DATA PROVIDED
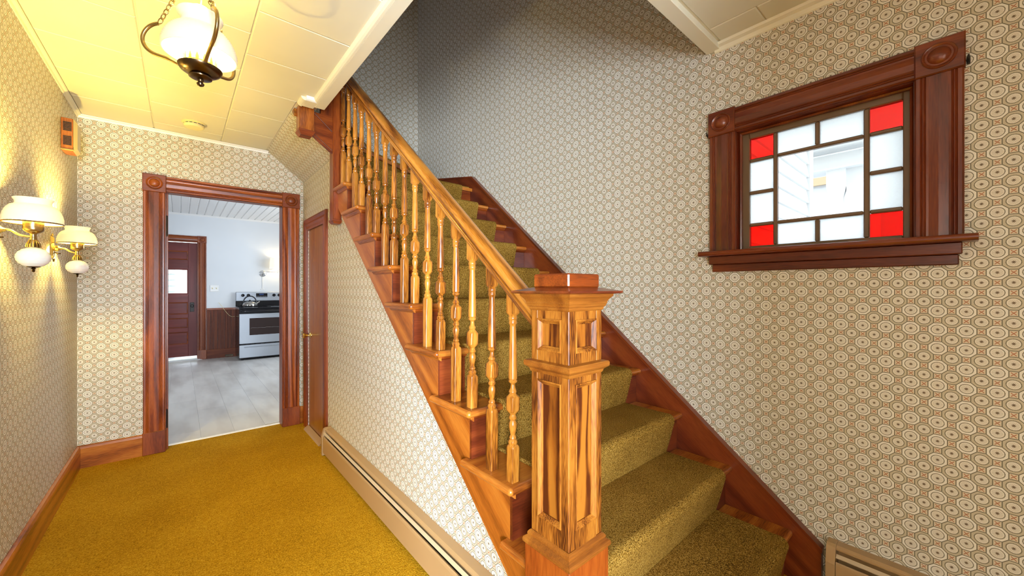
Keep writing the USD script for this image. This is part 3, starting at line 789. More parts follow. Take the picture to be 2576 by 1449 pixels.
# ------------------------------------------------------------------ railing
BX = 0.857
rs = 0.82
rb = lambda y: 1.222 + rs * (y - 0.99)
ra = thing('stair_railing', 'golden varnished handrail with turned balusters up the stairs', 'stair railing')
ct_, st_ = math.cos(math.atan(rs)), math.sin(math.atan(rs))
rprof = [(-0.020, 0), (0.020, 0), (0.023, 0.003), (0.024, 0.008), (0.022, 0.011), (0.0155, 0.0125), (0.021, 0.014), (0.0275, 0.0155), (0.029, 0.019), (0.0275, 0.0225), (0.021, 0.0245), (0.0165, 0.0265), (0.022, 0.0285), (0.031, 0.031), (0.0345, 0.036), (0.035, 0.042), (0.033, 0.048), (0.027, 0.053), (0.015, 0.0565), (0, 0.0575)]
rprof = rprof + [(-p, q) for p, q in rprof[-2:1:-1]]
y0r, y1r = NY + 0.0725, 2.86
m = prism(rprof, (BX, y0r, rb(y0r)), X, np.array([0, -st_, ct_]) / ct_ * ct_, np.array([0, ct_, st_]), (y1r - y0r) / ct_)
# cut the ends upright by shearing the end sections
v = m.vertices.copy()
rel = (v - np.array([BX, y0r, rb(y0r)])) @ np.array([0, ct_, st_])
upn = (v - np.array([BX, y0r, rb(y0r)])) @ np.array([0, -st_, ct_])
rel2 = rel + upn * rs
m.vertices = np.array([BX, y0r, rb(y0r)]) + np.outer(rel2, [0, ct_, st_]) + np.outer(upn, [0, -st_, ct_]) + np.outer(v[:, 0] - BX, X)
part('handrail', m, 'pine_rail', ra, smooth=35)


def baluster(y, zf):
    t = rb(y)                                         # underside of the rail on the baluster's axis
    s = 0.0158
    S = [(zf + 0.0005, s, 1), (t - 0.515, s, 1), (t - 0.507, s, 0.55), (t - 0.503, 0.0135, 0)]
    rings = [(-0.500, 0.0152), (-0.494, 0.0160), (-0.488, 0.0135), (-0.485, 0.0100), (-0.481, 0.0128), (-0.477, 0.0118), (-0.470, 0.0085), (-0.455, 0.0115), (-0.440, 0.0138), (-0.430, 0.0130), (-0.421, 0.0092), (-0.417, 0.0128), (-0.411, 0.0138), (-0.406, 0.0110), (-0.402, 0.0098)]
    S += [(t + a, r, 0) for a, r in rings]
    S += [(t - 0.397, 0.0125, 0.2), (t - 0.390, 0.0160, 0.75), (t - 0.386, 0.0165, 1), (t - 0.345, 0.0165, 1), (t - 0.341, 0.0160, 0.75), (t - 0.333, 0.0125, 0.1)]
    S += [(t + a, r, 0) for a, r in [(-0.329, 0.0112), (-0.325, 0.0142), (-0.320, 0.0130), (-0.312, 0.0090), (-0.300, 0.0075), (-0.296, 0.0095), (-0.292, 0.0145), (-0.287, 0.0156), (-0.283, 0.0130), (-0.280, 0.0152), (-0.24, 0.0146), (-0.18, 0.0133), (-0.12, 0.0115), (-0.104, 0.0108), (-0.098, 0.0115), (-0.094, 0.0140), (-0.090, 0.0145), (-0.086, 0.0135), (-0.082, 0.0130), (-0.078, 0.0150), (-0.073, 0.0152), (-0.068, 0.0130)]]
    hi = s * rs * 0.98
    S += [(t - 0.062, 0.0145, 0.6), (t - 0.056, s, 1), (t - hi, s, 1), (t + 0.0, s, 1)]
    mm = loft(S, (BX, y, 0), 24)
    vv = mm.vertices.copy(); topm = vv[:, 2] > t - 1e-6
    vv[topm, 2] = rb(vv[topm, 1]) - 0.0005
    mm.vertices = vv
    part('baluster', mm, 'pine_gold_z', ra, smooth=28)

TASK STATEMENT
Pick out each line that holds the string "part".

RESPONSE
Keep writing the USD script for this image. This is part 3, starting at line 789. More parts follow. Take the picture to be 2576 by 1449 pixels.
part('handrail', m, 'pine_rail', ra, smooth=35)
    part('baluster', mm, 'pine_gold_z', ra, smooth=28)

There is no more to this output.